Given task:
Retype, exactly as written, every line from the one containing "link('brush', A.mesh('brush', [M_TWIG], False), fe)['kind']" down to the one containing "int(h * 10), .4)", including both, and nothing else.

━━━ Raw data ━━━

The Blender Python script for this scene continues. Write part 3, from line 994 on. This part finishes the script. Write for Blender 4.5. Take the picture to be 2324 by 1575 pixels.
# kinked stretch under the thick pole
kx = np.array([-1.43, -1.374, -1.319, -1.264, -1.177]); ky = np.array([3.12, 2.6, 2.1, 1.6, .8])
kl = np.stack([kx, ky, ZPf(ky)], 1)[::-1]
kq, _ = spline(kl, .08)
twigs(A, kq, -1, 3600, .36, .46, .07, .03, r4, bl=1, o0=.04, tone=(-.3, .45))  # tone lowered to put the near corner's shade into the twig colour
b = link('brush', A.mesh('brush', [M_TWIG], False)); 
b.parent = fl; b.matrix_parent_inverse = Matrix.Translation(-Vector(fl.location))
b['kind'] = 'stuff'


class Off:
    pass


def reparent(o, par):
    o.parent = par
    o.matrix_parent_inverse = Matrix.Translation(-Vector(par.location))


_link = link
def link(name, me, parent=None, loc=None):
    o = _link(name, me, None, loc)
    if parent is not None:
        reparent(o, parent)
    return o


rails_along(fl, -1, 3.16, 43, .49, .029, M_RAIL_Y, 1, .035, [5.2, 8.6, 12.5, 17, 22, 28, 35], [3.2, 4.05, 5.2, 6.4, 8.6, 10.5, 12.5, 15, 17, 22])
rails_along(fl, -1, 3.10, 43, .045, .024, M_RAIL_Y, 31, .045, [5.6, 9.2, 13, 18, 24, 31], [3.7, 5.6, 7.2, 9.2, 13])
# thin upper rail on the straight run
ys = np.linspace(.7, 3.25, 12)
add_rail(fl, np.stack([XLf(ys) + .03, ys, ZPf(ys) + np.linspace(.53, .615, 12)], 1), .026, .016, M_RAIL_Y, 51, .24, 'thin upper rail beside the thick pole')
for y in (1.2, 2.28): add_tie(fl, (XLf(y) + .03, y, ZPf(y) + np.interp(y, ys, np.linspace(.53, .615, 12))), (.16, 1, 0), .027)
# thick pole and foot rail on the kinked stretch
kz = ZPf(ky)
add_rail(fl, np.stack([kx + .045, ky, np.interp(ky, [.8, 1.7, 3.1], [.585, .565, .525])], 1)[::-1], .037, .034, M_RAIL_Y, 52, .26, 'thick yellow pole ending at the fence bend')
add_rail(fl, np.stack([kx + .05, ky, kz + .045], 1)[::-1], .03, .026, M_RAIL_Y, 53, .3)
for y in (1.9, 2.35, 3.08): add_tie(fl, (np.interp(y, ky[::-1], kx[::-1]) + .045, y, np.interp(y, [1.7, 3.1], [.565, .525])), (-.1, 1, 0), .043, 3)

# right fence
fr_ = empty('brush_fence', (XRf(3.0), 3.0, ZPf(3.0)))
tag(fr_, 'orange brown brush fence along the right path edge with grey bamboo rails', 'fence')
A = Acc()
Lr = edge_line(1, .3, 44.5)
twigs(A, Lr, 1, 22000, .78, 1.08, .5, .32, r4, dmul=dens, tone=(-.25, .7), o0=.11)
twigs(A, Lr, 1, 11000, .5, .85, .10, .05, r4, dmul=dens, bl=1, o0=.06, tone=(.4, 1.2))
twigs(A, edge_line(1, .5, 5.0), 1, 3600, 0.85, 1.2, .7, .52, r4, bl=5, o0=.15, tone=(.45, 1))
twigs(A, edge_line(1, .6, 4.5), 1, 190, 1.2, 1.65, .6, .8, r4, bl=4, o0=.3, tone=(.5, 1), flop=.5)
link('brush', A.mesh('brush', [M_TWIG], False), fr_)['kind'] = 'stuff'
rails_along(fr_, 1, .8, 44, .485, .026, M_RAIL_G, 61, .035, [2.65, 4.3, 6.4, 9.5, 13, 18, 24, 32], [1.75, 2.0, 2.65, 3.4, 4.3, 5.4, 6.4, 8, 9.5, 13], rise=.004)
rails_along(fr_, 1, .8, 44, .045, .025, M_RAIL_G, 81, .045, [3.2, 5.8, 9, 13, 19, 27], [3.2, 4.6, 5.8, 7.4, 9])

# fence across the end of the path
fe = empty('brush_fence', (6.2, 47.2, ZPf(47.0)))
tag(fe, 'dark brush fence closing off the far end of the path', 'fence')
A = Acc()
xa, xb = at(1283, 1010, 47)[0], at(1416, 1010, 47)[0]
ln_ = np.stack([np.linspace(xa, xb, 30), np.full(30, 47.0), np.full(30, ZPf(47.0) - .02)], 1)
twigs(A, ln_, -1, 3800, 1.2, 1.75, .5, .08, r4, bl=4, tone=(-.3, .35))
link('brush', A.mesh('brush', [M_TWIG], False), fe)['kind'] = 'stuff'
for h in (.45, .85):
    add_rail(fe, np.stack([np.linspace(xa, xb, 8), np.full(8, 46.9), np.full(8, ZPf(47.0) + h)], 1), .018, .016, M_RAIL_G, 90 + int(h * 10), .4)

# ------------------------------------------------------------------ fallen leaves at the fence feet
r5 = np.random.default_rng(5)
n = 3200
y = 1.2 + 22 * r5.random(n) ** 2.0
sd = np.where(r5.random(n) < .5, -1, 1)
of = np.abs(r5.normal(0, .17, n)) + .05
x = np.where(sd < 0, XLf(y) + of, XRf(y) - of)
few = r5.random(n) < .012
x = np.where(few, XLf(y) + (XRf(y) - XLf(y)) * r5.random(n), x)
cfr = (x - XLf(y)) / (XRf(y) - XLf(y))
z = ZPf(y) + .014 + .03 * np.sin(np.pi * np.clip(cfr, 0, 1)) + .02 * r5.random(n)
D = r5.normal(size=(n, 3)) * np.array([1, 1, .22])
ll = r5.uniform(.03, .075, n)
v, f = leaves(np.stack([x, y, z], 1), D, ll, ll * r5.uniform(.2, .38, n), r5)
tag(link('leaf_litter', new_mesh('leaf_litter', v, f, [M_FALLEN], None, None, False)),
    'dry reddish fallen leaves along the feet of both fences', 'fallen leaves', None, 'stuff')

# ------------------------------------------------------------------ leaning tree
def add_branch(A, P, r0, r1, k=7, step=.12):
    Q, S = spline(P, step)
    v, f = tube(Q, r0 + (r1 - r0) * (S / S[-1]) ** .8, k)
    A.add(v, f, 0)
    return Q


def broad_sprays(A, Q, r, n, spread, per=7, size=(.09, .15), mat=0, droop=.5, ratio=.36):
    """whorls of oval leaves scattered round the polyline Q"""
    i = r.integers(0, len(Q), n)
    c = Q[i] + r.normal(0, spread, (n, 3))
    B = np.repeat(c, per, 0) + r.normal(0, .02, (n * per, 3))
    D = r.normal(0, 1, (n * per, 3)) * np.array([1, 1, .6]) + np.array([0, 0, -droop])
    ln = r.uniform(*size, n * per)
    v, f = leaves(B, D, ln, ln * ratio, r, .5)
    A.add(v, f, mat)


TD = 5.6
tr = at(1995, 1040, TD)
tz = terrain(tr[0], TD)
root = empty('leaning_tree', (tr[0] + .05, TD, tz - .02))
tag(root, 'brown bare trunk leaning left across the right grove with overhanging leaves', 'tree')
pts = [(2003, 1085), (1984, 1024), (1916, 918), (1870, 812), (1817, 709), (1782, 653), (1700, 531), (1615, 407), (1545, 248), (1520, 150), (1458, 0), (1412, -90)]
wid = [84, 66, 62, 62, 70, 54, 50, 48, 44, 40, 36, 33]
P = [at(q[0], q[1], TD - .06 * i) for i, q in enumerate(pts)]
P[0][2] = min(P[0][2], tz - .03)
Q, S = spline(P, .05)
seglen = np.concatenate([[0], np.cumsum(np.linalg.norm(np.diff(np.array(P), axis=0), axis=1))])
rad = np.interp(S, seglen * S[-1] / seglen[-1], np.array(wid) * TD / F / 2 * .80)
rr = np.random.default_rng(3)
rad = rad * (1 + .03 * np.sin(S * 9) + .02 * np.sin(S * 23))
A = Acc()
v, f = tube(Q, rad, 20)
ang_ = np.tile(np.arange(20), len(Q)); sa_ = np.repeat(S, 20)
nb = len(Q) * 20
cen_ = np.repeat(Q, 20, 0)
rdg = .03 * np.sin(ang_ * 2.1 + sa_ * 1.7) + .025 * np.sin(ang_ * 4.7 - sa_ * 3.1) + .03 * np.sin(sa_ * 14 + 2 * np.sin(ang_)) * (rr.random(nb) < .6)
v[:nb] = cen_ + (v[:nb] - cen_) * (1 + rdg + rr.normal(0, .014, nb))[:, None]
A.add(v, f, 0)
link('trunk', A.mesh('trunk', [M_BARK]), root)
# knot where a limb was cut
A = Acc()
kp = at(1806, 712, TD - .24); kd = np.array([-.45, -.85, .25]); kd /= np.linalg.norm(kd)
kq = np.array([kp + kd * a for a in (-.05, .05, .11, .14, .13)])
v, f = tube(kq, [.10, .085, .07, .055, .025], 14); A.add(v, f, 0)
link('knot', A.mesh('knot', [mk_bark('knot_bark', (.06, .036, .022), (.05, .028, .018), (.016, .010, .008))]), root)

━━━

Finished answer:
link('brush', A.mesh('brush', [M_TWIG], False), fe)['kind'] = 'stuff'
for h in (.45, .85):
    add_rail(fe, np.stack([np.linspace(xa, xb, 8), np.full(8, 46.9), np.full(8, ZPf(47.0) + h)], 1), .018, .016, M_RAIL_G, 90 + int(h * 10), .4)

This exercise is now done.